Por algum motivo, o qual ainda não sei, quando eu entrei no servidor, depois de um bom tempo sem entrar, e vi o que tinha sido construído, mesmo que por um instante, eu senti aquela mesma sensação de tantos anos atrás. Isso me surpreendeu, comecei a procurar o porque e percebi que tudo aquilo foi feito naturalmente, de acordo com o relevo da região, usando os recursos que estavam mais acessíveis e expandindo gradualmente conforme o necessário.
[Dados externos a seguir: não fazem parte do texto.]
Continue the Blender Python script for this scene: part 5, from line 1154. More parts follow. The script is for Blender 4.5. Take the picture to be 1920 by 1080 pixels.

Em contraposição, eu tinha o costume de basicamente copiar e colar o que eu via nos vídeos, a estrutura já começava a ser construída com todas suas dimensões e propósitos predeterminados e elas não seguiam relevo nenhum, eu costumava escolher o lugar mais plano possível. Por muito tempo, nada que eu fazia era original porque eu tinha medo de fazer algo ruim.

Ver as construções dos meus amigos me fez perceber que fazer algo seu, mesmo que fique feio, mesmo que não fique como você imaginou, tem um prazer intrínseco muito mais forte que a simples satisfação estética. Então, decidi começar meu projeto para construir minha própria casa.

Comecei decidindo que queria fazer algo com inspirações nórdicas, então comecei a procurar referências.

Minha primeira inspiração. Igreja de Borgund.
Um estilo mais próximo dos vikings de fantasias.

Decidi utilizar de referência o formato triangular e a estrutura de cada andar construído com o próprio telhado e diminuindo de tamanho da igreja de Borgund e, ao mesmo tempo, o estilo arquitetônico mais fantasioso dos povos nórdicos cujos telhados remetem a barcos revirados.

Então, tirei uma foto da paisagem que queria e desenhei por cima dela para ter uma noção de como eu queria que minha casa se integrasse.

Minha primeira ideia desenhada por cima de uma foto da paisagem.

E por fim, só me faltou construir. Tive diversos impasses, devidos à limitação que o jogo tem com a utilização de blocos, com os quais percebi que os anos de apenas copiar me ajudaram a pelo menos absorver algumas úteis técnicas de construção, e alguns planos foram mudados no meio do caminho. Mas isso só me fez mais satisfeito com o resultado final.

Resultado final (Eu não fiz a torre).

Quando terminei, minha emoção foi imensa, não apenas por finalmente conseguir acabar algo que demorara horas e mais horas de dedicação, mas também por finalmente fazer uma casa própria, completamente autoral, e ter realmente gostado dela. Eu tive por tanto tempo medo que eu nunca soube que tinha a capacidade de fazer algo assim.

Com o Sol da manhã ameaçando iluminar o céu, desliguei o meu computador, deitei em minha cama e me preparei para dormir. Só que uma coisa não queria sair da minha cabeça, eu não estava conseguindo dormir, perguntas começaram a surgir na minha cabeça, eu achei a igreja que usei de referência bem semelhante à arquitetura oriental para uma estrutura escandinava, comecei a me perguntar quais eram os fatores naturais que definiam um estilo arquitetônico e quais eram os culturais, além de como uma cultura influenciaria a arquitetura da outra. Por isso, ao invés de dormir, peguei o celular e comecei a pesquisar.

E foi assim, deitado na cama, privado de sono e vendo videos pelo celular enquanto meu quarto começava a ser iluminado pela manhã, que eu percebi que a chama reacendida naquela madrugada acabou também acendendo uma completamente nova.